By Josh White
When the photos of detainee abuse at the Abu Ghraib prison in Iraq surfaced in 2004, U.S. officials portrayed Army Pvt. Charles A. Graner Jr. as the ringleader of a few low-ranking "bad apples" who illegally put naked Iraqi detainees in painful positions, shackled them to cell doors with women’s underwear on their heads and menaced them with military dogs.
Now, the recent release of Justice Department memos authorizing the use of harsh interrogation techniques has given Graner and other soldiers new reason to argue that they were made scapegoats for policies approved at high levels. They also contend that the government’s refusal to acknowledge those polices when Graner and others were tried undermined their legal defenses
Graner remains locked up at Fort Leavenworth, Kan., about halfway through a 10-year prison sentence for detainee abuse, assault and dereliction of duty. His lawyer said this week that he is drafting appeals arguments centered largely on the revelations in the memos and a newly released congressional investigation into the interrogation practices.
President George W. Bush "was so disappointed in what happened, yet the whole time he knew what was going on," said Graner, answering questions through his wife, Megan, who also worked at Abu Ghraib. He is the only one of about a dozen soldiers tried for abuses at the prison who remains incarcerated.
Graner and other defendants — including Lynndie R. England, who was photographed holding a naked detainee by a leash — were blocked by military judges from calling senior U.S. officials to the stand at their trials in 2004 and 2005. The government would not acknowledge any policy or procedure that could have led to what the world saw in the photographs.
Some of what the guards at Abu Ghraib did, such as throwing hooded detainees into walls, echoes tactics authorized in the Justice Department memos, such as "walling," in which interrogators were allowed to push detainees in CIA custody into a flexible wall designed to make a loud noise.
But the Abu Ghraib photographs also depicted some actions, such as punching or stomping, that bear no relation to the techniques described in the memos, as well as others that were improvised by guards, such as forcing detainees to masturbate or to form human pyramids while naked.
Charles Gittins, a Virginia lawyer who represents Graner, said he has been fuming since reading the memos. He said he has long believed that there was no way Graner and the other Army Reservists invented techniques such as stress positions, leashing and the use of dogs, and he says the documents confirmed his suspicions.
"Once the pictures came out, the senior officials involved in the decision-making, they knew. They knew they had to have a cover story," Gittins said. " ‘It was the bad apples led by Charles Graner.’ "
Gittins said he hopes to convince the Court of Appeals for the Armed Forces that top officials improperly influenced the court and kept evidence from the defense.
According to the memos and congressional documents, U.S. officials reverse-engineered techniques from U.S. survival training courses designed to teach troops how to endure capture and interrogation.
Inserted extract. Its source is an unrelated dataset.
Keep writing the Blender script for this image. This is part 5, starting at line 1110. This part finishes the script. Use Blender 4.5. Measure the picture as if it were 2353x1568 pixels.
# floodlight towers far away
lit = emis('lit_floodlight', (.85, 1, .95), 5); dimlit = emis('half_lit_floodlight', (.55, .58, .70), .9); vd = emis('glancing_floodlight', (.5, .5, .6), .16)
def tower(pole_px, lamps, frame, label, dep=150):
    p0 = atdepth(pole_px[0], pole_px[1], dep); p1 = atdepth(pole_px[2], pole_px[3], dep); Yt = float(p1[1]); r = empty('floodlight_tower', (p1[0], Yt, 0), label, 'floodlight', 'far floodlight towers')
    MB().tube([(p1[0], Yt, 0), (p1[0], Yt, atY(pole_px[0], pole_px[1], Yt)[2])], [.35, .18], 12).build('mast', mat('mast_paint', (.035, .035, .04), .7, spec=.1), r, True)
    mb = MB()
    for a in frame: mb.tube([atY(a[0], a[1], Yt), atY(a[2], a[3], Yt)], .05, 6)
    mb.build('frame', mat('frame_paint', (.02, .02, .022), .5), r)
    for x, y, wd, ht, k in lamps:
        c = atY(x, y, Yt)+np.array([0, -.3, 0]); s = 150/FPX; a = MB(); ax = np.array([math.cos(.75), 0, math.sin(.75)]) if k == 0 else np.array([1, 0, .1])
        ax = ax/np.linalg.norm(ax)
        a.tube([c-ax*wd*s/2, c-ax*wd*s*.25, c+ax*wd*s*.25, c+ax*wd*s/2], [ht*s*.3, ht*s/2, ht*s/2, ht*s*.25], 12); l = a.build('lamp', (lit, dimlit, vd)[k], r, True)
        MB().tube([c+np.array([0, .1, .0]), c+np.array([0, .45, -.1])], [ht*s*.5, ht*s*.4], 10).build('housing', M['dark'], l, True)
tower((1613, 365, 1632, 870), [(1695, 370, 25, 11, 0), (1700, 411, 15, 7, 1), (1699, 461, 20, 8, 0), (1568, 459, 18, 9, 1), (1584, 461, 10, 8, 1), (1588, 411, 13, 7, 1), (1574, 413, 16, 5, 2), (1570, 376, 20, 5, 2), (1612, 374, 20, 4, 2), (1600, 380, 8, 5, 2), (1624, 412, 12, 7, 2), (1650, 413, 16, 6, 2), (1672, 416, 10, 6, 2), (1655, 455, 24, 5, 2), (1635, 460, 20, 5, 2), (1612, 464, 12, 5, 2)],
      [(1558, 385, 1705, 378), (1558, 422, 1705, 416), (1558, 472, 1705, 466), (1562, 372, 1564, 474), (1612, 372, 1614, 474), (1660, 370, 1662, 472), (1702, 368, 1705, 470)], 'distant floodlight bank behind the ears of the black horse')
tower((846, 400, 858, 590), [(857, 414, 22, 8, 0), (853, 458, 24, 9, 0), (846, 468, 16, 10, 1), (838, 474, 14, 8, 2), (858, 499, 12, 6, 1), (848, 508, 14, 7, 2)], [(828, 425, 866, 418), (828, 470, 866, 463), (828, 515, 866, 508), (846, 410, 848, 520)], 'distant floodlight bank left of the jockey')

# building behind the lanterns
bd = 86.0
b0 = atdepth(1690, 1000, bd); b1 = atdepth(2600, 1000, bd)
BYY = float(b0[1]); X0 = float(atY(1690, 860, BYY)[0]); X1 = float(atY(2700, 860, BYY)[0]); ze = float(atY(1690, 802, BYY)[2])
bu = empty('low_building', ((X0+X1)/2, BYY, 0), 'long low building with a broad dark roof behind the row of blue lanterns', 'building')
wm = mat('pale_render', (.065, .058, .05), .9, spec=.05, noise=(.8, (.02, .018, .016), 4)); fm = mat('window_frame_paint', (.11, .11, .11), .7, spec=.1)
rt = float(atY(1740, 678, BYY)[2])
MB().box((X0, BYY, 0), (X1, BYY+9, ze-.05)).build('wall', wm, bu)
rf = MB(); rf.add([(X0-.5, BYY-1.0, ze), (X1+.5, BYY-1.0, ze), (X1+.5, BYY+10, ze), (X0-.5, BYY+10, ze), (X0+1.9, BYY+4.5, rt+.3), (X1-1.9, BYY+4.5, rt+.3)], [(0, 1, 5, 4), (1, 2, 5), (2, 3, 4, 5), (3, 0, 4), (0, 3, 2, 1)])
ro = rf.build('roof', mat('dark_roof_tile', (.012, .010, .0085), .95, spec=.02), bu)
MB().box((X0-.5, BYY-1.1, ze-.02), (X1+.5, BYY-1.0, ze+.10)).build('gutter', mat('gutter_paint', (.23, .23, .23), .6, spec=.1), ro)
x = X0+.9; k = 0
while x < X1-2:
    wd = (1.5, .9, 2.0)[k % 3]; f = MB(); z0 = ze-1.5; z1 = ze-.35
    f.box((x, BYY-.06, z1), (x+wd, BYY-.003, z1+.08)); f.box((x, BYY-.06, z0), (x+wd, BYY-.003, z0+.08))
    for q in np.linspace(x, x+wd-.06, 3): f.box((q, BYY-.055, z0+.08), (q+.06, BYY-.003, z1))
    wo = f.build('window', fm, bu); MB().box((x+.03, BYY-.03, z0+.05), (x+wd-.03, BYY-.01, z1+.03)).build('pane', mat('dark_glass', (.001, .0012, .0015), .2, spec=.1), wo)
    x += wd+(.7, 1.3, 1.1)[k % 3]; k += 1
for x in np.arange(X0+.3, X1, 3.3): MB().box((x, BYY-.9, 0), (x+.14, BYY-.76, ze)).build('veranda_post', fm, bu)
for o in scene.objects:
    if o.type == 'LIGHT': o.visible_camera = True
Justice and Defense department officials approved the use of dogs, nudity, stress positions, sleep deprivation and other techniques.
Those tactics, according to the documents, were put into use at the facility at Guantanamo Bay, Cuba, and in the CIA’s secret prisons, and eventually were adopted in Afghanistan and Iraq after then-Defense Secretary Donald H. Rumsfeld’s approval was forwarded from officials at Guantanamo to Capt. Carolyn Wood, a military intelligence officer. She told investigators that she then sought approvals in Afghanistan for the tactics and brought them with her to Iraq and Abu Ghraib. Senior officers in Iraq also approved the methods there.
Though considered illegal under the Uniform Code of Military Justice, the tactics were put into official use in late 2003. They have since been banned in a new Army Field Manual on interrogations.
Janis L. Karpinski, a former Army Reserve general in charge of prisons in Iraq who was demoted and left the service as a result of the Abu Ghraib scandal, said she was stunned silent by the administration memos.
"I could have cried," Karpinski said. "I always had a sense of betrayal because it’s just disgusting. I’m sure those photos scared the hell out of them," she added, referring to Bush administration officials. "Here, in living color, you have a photographic rendition of your memos. Is that what they wanted it to look like? Guess what, that is what it looks like."
It is unclear whether low-level soldiers who were convicted of crimes can retrospectively use the Justice Department memos to their advantage. Gary Myers, a New Hampshire lawyer who represented Ivan L. "Chip" Frederick on abuse charges, said that unless the soldiers knew about the policies specifically, the memos might be irrelevant in a courtroom. Still, Myers said he is going to use the recent developments to try to get Frederick’s dishonorable discharge removed from his record.
"If what was suggested as license was itself illegal, relying on illegal documents or opinions is not in my mind a defense," Myers said. "What we know now is we had at the time a rogue government that created an environment where this sort of conduct was condoned, if not encouraged. But it doesn’t do anything for you when you hold it up against the maltreatment statute of the [Uniform Code of Military Justice], which is law, passed by the Congress."
Staff researcher Julie Tate contributed to this report.